Filter for convergence. This function computes the filter for the convergenge power spectra, described in [1]_.

Parameters

  • x ((nx,) array_like) – Array of comoving distances at which evaluate the lensing efficiency function.

  • zx (array_like) – Array of redshift as a function of comoving distance.

  • lens_efficiency ((nx,) array_like) – Array of lensing efficiency values.

  • cosmology (astropy.cosmology.Cosmology) – Cosmology object providing methods for the evolution history of omega_matter and omega_lambda with redshift.

Returns

filter – Array of filter values.

Return type

(nx,) array_like

Examples

>>> import numpy as np
>>> from astropy.cosmology import FlatLambdaCDM
>>> cosmo = FlatLambdaCDM(H0=67.11, Ob0=0.049, Om0= 0.2685)
>>> z_list = np.linspace(0, 1100,num=1000000)
>>> xl = cosmo.comoving_distance(z_list).value
>>> q1 = lensing_efficiency(xl, 1)
>>> f1 = filter(xl, z_list, q1, cosmology)

References

..[1] Kilbinger, M., 2014, doi: 10.1088/0034-4885/78/8/086901.

unequalpy.lens_filter.filter_galaxy_clustering(x, zx, nz, linear_bias, cosmology)[source]

Filter for galaxy clustering. This function computes filter for the galaxy clustering power spectra, described in [1]_.

Parameters

  • x ((nx,) array_like) – Array of comoving distances at which evaluate the lensing efficiency function.

  • zx (array_like) – Array of redshift as a function of comoving distance.

  • nz ((nx,) array_like) – Array of redshift distribution of galaxies.

  • linear_bias (float) – Float for the value of the linear bias parameter.

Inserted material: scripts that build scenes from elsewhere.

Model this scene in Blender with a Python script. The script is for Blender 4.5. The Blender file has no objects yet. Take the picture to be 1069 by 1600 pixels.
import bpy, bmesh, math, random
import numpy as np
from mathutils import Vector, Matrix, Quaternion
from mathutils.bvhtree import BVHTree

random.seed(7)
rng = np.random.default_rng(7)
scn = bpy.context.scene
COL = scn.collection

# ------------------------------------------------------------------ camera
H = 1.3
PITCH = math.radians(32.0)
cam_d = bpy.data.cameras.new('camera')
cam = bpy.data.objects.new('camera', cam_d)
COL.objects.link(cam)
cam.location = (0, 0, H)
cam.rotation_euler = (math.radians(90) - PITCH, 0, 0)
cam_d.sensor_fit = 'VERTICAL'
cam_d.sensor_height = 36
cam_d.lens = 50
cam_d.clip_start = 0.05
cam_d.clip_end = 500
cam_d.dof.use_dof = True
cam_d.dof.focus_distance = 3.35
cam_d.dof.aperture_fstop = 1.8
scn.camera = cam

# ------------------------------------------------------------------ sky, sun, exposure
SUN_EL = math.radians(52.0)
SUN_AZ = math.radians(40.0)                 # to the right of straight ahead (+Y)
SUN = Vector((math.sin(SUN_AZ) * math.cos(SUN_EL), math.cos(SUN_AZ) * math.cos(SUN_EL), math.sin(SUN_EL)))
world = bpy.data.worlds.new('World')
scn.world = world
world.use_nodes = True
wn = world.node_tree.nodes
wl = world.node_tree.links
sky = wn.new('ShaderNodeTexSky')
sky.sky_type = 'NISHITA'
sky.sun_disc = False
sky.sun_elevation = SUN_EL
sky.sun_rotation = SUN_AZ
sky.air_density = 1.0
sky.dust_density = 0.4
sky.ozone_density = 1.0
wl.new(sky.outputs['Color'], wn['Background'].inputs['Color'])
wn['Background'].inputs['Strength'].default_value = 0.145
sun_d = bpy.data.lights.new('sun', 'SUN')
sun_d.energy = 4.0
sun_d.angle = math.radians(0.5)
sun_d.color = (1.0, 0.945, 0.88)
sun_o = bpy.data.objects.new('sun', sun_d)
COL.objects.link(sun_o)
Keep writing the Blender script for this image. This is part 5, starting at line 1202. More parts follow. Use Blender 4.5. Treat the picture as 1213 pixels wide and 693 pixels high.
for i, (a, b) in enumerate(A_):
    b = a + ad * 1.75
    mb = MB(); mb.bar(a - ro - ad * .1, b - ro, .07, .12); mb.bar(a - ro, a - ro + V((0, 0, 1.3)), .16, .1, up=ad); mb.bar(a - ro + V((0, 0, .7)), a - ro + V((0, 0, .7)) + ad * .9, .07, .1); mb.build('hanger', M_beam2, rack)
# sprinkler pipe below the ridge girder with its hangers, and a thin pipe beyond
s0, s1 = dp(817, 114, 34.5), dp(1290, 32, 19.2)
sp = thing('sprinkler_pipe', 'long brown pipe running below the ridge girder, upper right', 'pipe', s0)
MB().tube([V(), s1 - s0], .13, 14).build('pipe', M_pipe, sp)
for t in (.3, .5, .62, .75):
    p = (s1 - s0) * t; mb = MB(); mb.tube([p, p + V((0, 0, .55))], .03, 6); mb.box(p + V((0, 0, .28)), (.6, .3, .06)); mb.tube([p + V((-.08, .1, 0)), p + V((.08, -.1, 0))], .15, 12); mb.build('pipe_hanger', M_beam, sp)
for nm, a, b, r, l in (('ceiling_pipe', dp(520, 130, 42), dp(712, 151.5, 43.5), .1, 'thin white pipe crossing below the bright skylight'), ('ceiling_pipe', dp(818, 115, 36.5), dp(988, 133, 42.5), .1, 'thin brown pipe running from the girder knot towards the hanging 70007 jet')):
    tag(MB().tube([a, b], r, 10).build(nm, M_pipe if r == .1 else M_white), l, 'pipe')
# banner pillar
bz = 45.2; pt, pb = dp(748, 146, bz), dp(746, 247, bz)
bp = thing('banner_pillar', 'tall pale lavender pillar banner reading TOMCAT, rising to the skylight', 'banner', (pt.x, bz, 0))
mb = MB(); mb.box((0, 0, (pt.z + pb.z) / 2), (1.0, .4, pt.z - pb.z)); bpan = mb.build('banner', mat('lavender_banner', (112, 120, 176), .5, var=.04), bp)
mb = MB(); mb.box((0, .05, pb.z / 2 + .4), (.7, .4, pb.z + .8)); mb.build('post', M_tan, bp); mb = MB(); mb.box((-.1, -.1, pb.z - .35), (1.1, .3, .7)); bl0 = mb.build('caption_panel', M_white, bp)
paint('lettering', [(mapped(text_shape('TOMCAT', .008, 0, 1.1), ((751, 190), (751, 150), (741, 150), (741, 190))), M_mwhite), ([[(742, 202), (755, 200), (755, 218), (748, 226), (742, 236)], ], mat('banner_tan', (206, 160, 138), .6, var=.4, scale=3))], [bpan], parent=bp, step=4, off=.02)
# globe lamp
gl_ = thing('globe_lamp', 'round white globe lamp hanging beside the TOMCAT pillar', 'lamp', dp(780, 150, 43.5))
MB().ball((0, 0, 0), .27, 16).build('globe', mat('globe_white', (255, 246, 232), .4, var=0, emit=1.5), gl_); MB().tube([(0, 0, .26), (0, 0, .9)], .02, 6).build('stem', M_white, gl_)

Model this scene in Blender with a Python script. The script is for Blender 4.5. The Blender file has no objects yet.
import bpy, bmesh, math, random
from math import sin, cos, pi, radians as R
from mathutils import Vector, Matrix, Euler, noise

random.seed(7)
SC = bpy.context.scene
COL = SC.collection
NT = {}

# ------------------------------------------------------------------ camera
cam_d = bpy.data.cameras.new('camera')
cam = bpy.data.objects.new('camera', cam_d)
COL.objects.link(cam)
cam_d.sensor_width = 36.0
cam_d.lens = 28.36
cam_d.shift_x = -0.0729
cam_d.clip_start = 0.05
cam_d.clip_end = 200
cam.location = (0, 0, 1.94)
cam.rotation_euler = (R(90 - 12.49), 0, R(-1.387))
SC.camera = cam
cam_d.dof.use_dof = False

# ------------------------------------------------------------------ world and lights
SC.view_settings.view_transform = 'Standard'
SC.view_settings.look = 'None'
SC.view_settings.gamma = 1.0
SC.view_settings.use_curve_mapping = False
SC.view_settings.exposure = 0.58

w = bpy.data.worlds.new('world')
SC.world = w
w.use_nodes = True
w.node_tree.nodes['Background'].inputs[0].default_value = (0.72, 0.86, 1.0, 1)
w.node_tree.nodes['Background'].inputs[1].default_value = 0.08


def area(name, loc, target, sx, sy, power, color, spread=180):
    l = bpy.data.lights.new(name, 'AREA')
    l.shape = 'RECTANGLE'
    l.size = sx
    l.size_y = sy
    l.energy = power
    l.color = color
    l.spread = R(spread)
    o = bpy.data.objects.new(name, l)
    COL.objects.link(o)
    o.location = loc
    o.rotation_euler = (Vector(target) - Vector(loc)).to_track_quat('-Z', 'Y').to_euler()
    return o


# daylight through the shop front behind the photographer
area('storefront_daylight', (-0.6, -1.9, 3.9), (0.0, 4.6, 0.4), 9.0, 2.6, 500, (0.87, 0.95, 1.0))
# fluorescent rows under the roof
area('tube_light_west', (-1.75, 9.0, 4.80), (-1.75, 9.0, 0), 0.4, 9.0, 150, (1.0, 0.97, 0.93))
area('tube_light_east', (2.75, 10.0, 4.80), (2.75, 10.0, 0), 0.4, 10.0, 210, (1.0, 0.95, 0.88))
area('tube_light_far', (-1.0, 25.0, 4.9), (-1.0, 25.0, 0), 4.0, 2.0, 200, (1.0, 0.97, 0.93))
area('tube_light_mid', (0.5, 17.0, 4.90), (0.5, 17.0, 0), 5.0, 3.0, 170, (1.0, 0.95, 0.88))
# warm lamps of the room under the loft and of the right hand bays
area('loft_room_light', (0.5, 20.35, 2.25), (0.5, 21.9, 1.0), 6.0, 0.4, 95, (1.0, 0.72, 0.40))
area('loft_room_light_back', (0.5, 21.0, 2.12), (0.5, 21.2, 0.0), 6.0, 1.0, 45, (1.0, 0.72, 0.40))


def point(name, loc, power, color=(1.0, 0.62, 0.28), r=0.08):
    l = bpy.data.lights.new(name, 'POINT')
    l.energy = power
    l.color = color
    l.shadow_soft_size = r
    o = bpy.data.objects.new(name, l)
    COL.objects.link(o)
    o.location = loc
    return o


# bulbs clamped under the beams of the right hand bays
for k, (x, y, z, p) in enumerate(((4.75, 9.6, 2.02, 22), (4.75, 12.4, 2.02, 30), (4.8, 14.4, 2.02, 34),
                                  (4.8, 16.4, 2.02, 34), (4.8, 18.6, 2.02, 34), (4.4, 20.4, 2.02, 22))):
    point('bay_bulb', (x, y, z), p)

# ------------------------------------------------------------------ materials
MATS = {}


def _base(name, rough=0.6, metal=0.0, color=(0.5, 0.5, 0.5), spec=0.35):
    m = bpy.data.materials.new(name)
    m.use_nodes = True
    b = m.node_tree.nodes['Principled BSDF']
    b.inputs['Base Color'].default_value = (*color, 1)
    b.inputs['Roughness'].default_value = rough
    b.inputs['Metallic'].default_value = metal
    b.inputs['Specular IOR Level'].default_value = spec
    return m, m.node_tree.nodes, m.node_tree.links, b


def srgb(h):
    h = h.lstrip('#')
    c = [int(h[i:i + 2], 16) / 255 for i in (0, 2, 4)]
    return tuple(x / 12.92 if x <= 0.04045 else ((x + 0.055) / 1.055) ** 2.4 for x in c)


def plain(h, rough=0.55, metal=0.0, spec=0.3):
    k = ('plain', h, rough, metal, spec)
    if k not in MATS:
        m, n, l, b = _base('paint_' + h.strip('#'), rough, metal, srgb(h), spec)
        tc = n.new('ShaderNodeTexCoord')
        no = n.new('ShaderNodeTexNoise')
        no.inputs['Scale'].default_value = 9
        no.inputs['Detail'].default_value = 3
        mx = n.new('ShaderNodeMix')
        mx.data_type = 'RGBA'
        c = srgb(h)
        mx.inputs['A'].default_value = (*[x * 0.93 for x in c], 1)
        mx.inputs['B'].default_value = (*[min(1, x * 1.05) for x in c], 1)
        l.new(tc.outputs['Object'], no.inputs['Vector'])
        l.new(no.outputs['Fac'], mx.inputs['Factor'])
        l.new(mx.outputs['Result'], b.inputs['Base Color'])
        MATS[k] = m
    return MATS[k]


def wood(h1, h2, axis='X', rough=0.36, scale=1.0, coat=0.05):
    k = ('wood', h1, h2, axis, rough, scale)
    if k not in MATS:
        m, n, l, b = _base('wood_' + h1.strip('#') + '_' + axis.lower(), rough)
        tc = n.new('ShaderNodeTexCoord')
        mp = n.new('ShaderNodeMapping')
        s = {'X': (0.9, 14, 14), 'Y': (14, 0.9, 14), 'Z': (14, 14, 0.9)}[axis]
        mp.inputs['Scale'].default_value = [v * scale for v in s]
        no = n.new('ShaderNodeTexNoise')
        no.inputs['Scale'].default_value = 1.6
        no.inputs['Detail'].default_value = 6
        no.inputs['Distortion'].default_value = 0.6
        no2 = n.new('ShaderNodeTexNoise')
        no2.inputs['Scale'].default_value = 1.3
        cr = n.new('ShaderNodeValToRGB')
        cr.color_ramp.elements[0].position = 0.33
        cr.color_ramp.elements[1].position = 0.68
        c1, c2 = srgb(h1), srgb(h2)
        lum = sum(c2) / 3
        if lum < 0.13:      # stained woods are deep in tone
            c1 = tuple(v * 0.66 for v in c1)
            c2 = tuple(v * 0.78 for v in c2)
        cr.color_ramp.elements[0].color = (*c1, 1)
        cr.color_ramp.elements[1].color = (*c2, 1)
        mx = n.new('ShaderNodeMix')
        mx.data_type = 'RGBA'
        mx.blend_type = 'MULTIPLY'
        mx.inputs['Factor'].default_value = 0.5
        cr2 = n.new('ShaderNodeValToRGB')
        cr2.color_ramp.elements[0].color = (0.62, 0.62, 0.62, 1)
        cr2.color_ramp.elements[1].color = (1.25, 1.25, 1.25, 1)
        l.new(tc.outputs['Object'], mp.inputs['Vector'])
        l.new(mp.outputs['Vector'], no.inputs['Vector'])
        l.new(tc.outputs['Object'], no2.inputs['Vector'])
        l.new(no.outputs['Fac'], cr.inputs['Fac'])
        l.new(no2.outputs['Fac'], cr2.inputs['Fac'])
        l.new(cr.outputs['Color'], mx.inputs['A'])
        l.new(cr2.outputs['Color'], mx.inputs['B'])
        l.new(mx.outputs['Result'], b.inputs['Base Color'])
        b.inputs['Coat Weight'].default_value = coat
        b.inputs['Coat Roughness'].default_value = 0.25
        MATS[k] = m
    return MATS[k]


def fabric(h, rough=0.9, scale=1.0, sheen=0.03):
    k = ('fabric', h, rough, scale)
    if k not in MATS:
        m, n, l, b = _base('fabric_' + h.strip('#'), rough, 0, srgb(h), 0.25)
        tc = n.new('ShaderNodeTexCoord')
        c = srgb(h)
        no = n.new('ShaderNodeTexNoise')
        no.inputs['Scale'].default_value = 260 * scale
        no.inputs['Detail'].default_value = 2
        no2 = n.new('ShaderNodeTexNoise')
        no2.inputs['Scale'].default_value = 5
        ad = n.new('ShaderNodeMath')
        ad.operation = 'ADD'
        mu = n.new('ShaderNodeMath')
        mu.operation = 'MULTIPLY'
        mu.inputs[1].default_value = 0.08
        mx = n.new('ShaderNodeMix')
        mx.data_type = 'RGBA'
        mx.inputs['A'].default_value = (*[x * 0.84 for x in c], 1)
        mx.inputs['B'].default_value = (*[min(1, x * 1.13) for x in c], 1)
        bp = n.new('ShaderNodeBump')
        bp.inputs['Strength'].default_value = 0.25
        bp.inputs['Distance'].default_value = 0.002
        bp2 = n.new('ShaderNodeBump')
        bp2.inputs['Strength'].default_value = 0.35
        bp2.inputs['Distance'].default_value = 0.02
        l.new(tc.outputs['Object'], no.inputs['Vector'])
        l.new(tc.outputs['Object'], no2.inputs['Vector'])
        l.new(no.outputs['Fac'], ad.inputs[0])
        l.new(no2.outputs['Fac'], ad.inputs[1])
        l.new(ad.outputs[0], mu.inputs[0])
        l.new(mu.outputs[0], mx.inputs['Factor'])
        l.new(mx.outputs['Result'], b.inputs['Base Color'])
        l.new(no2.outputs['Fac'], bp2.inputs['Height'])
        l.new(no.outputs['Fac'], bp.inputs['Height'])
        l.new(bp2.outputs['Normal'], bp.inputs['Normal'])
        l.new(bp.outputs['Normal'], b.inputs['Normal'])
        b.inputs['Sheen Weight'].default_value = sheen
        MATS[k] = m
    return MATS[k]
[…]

  • cosmology (astropy.cosmology.Cosmology) – Cosmology object providing methods for the evolution history of omega_matter and omega_lambda with redshift.

Returns

filter – Array of filter values.

Return type

(nx,) array_like

Examples

>>> import numpy as np
>>> from astropy.cosmology import FlatLambdaCDM
>>> cosmo = FlatLambdaCDM(H0=67.11, Ob0=0.049, Om0= 0.2685)
>>> z_list = np.linspace(0, 1100,num=1000000)
>>> xl = cosmo.comoving_distance(z_list).value
>>> n1 = redshift_distribution_galaxies(xl, 1)
>>> f1 = filter(xl, z_list, n1, cosmo)

References

..[1] Kilbinger, M., 2014, doi: 10.1088/0034-4885/78/8/086901.